The idea is that a pattern matcher function takes a list of streams, and
returns a new list of streams advanced by every combination allowed by
the pattern matcher function. Note that the number of streams returned
by the function typically won't match the number of streams passed in.
If the pattern doesn't match at all, the empty list is returned. In this
implementation, a stream is simply a tuple containing a list of
characters consumed by the pattern matcher, and a list of characters not
yet consumed.
I've added a lot of explanatory comments, but it's worth noting that
without them this thing fits on a single page.
(* The first function 'tok' builds a pattern matcher function
that matches a single specified token (character). *)
fun tok t =
let fun f (s,h::r) = if h=t then SOME (h::s,r) else NONE
| f _ = NONE
in List.mapPartial f
end
(* This matches a sequence of patterns. *)
fun seq rules streams =
foldl (fn (f, s) => f s) streams rules
(* This matches any of a list of patterns. It's analogous to
a series of patterns separated by the '|' in traditional
regular expressions. *)
fun bar rules streams =
List.concat (map (fn f => f streams) rules)
(* Kleene closure. Analogous to '*' *)
fun star rule streams =
let fun loop streams =
case (rule streams) of
[] => []
| results => results::(loop results)
in List.concat (streams::(loop streams))
end
(* The rest of these are built from the previous four and
are provided for convenience. *)
(* Positive closure. Analogous to '+' *)
fun pos rule = seq [rule, star rule]
(* Optional pattern. Analogous to '?' *)
fun opt rule = bar [rule, fn x => x]
(* Range of characters. Analogous to the dash within
a character class '[]' *)
fun range (a,b) =
if b<a then range (b,a) else
let fun loop i = if (i<=Char.ord b)
then (tok (Char.chr i)) :: loop (i+1)
else []
in bar (loop (Char.ord a))
end
(* Matches a literal string specified by 's' *)
fun lit s = seq (map tok (String.explode s))
(* Matches any of a set of characters. *)
fun set s = bar (map tok (String.explode s))
(* The next two functions are for demonstrating the use of
the above functions.
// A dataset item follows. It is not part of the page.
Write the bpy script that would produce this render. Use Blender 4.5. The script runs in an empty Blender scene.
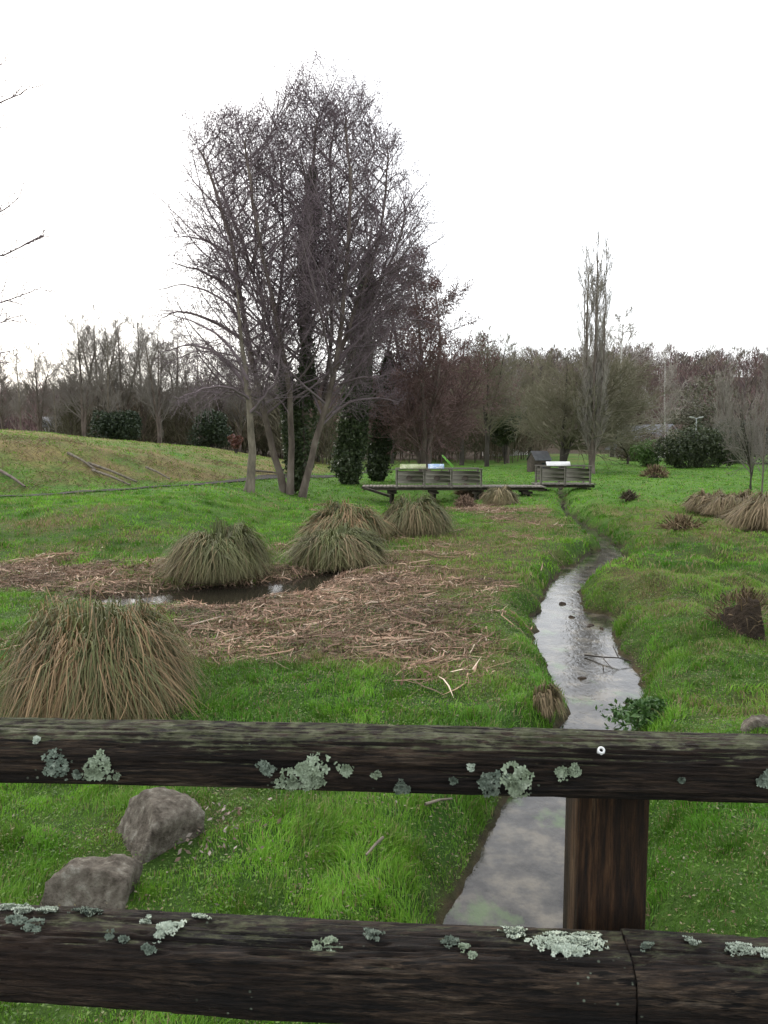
import bpy, math, random
import numpy as np
from mathutils import Vector
R_ = np.random.RandomState
rad = math.radians
C = bpy.context.scene.collection

# ------------------------------------------------------------------ camera
CAMZ = 2.3
PITCH = rad(5.2)
F = 768.0
cp, sp = math.cos(PITCH), math.sin(PITCH)
CAM = np.array([0, 0, CAMZ])

def ray(px, py):
    a = (px - 384) / F; b = (512 - py) / F
    return np.array([a, cp + b * sp, -sp + b * cp])
def at(px, py, Y):
    """world point seen at (px,py) at forward distance Y"""
    d = ray(px, py); return CAM + d * (Y / d[1])
def onz(px, py, z):
    d = ray(px, py); return CAM + d * ((z - CAMZ) / d[2])
def proj(P):
    P = np.asarray(P, float) - CAM
    x = P[..., 0]; f = P[..., 1] * cp - P[..., 2] * sp; u = P[..., 1] * sp + P[..., 2] * cp
    return 384 + F * x / f, 512 - F * u / f, f

# ------------------------------------------------------------------ noise
def _h(ix, iy, s):
    n = (ix.astype(np.int64) * 374761393 + iy.astype(np.int64) * 668265263 + s * 974711) & 0x7fffffff
    n = ((n ^ (n >> 13)) * 1274126177) & 0x7fffffff
    n = (n ^ (n >> 16)) & 0xffff
    return n / 65535.0
def vn(x, y, s=0):
    x = np.asarray(x, float); y = np.asarray(y, float)
    ix = np.floor(x); iy = np.floor(y); fx = x - ix; fy = y - iy
    fx = fx * fx * (3 - 2 * fx); fy = fy * fy * (3 - 2 * fy)
    a = _h(ix, iy, s); b = _h(ix + 1, iy, s); c = _h(ix, iy + 1, s); d = _h(ix + 1, iy + 1, s)
    return (a * (1 - fx) + b * fx) * (1 - fy) + (c * (1 - fx) + d * fx) * fy - 0.5
def fbm(x, y, s=0, o=4):
    r = 0; a = 1.0
    for k in range(o):
        r = r + a * vn(x * 2 ** k + 17.3 * k, y * 2 ** k - 9.1 * k, s + k); a *= .5
    return r
def sst(t): t = np.clip(t, 0, 1); return t * t * (3 - 2 * t)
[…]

This first function takes the resulting
streams produced by the application of a pattern on a stream
(or streams) and selects the longest match. *)
fun longest streams =
let
fun loop [] = (0,([],[]))
| loop ((eaten, food)::rest) =
let
val (max,stream) = loop rest
val l = List.length eaten
in
if l<max then (max,stream)
else (l, ((List.rev eaten), food))
end
val (_,stream) = loop streams
in
stream
end
(* This takes a rule and a string, turns the string into
a list of streams (containing one stream), applies the
rule, and returns the longest match. *)
fun lex rule s = longest (rule [([],String.explode s)])
(* A demonstration of the above. Here's a pattern to match
floating point numbers. *)
(* "-"?(([0-9]+(\.[0-9]+)?)|(\.[0-9]+))([eE][+-]?[0-9]+)? *)
val digit = range (#"0",#"9")
val digits = (pos digit)
val mantissa = seq [tok #".", digits]
val exp = seq [set "eE", opt (set "+-"), digits]
val real = (seq [opt (tok #"-"),
(seq [bar [seq [digits, opt mantissa], mantissa],
opt exp])])
With the above defined, you can do this:
- lex real ".45e-5";
val it = ([#".",#"4",#"5",#"e",#"-",#"5"],[]) : char list * char list
- lex real "hi there";
val it = ([],[]) : char list * char list
And so on...
I think a full-fledged lexer generator in a single page of code is a
good example of the power of functional programming over imperative/OO.